LeetCode Solutions Blog

Sliding Window Median

Number: 480

Difficulty: Hard

Paid? No

Problem Description

Given an integer array nums and an integer k representing the size of a sliding window, compute the median of each window as it moves from the beginning to the end of the array. The median is defined as the middle value in a sorted list of numbers; if there is an even number of elements, it is the mean of the two middle values.

Key Insights

Use the sliding window technique to sequentially add and remove elements.
Maintain two heaps:
- A max heap (implemented via negatives) for the lower half of the data.
- A min heap for the higher half of the data.
The two heaps allow efficient median retrieval in O(1) time.
Lazy removal and balancing of heaps are crucial to ensure the correctness when elements exit the window.

Space and Time Complexity

Time Complexity: O(n log k) because each insertion and removal in the heaps takes O(log k).
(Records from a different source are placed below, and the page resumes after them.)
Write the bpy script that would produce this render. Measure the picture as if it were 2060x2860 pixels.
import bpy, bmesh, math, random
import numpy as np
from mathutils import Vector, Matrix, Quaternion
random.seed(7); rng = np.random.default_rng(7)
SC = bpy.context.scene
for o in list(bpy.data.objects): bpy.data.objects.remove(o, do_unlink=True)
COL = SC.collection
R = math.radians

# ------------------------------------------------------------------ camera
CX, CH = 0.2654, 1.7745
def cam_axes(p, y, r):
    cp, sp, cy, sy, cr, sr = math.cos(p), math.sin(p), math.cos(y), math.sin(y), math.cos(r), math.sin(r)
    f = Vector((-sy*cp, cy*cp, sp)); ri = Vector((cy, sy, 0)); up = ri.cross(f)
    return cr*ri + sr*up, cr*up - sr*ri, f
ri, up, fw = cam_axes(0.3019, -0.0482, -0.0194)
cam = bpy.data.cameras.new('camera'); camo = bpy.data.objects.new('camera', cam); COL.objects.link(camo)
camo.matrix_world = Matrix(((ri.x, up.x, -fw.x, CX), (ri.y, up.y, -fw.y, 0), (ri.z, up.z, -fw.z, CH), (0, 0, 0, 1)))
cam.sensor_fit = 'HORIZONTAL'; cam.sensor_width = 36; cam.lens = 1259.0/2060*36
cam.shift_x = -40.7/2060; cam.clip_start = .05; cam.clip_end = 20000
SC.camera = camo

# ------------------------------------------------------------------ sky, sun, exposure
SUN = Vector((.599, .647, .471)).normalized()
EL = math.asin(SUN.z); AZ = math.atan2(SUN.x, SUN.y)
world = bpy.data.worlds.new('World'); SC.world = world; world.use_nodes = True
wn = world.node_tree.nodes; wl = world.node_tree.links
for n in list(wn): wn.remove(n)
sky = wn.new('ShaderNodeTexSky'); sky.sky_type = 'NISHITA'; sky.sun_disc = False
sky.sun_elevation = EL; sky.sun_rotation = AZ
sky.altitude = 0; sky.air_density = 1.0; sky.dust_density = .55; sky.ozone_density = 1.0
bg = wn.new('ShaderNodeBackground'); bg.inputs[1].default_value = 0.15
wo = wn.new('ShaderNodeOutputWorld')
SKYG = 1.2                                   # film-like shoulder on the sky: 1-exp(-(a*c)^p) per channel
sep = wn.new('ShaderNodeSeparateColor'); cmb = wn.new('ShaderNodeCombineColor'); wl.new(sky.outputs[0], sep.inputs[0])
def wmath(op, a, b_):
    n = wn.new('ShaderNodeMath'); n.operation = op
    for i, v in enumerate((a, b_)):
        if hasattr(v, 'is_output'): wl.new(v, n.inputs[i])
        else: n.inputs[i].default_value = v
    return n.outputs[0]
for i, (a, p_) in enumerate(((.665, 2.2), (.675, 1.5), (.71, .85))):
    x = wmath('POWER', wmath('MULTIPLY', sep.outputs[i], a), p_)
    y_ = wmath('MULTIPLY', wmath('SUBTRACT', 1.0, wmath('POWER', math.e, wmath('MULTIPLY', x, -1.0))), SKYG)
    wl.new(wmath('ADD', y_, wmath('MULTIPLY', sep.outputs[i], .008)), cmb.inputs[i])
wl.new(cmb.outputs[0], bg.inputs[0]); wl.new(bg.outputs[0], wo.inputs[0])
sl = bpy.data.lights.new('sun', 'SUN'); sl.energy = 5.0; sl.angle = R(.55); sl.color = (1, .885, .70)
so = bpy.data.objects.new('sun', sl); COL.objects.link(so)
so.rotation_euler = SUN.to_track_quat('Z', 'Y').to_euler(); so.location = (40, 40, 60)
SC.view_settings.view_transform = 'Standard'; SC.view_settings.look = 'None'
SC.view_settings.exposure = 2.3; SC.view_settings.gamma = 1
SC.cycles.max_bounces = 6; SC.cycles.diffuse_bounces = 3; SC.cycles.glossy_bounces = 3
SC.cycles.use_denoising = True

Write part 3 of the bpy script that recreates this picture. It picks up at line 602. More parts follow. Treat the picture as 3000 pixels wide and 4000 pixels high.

Space Complexity: O(k) to maintain the two heaps.

Solution

We solve the problem using a DualHeap approach. We maintain two heaps to divide the sliding window into lower and upper halves. When a new element is added, it is placed into one of the heaps based on its value relative to the current median. When an element falls out of the window, we mark it for lazy removal in the appropriate heap. We then balance the heaps to ensure the sizes differ by at most one, allowing quick computation of the median.

Code Solutions

Below are sample implementations in multiple languages.

import heapq

class DualHeap:
    def __init__(self, k):
        self.small = []  # max heap (store negatives)
        self.large = []  # min heap
        self.k = k
        self.delayed = {}  # counts for lazy removal
        self.smallSize = 0  # effective size of small heap
        self.largeSize = 0  # effective size of large heap

    def prune(self, heap):
        # Remove elements from the top that are marked for lazy deletion.
        while heap:
            num = heap[0] if heap is self.large else -heap[0]
            if num in self.delayed and self.delayed[num] > 0:
                heapq.heappop(heap)
                self.delayed[num] -= 1
                if self.delayed[num] == 0:
                    del self.delayed[num]
            else:
                break

    def balance(self):
        # Ensure the two heaps' sizes differ by at most one.
        if self.smallSize > self.largeSize + 1:
            val = -heapq.heappop(self.small)
            self.smallSize -= 1
            heapq.heappush(self.large, val)
            self.largeSize += 1
            self.prune(self.small)
        elif self.smallSize < self.largeSize:
            val = heapq.heappop(self.large)
            self.largeSize -= 1
            heapq.heappush(self.small, -val)
            self.smallSize += 1
            self.prune(self.large)

    def add(self, num):
        if not self.small or num <= -self.small[0]:
            heapq.heappush(self.small, -num)
            self.smallSize += 1
        else:
            heapq.heappush(self.large, num)
            self.largeSize += 1
        self.balance()

    def remove(self, num):
        # Mark the element for lazy removal.
        self.delayed[num] = self.delayed.get(num, 0) + 1
        if self.small and num <= -self.small[0]:
            self.smallSize -= 1
            if num == -self.small[0]:
                self.prune(self.small)
        else:
            self.largeSize -= 1
            if self.large and num == self.large[0]:
                self.prune(self.large)
        self.balance()

    def median(self):
        if self.k % 2:
            return float(-self.small[0])
        else:
            return (-self.small[0] + self.large[0]) / 2.0

def slidingWindowMedian(nums, k):
    result = []
    dh = DualHeap(k)
    for i, num in enumerate(nums):
        dh.add(num)
        if i >= k - 1:
            result.append(dh.median())
            dh.remove(nums[i - k + 1])
    return result

# Example usage:
nums = [1, 3, -1, -3, 5, 3, 6, 7]
k = 3
print(slidingWindowMedian(nums, k))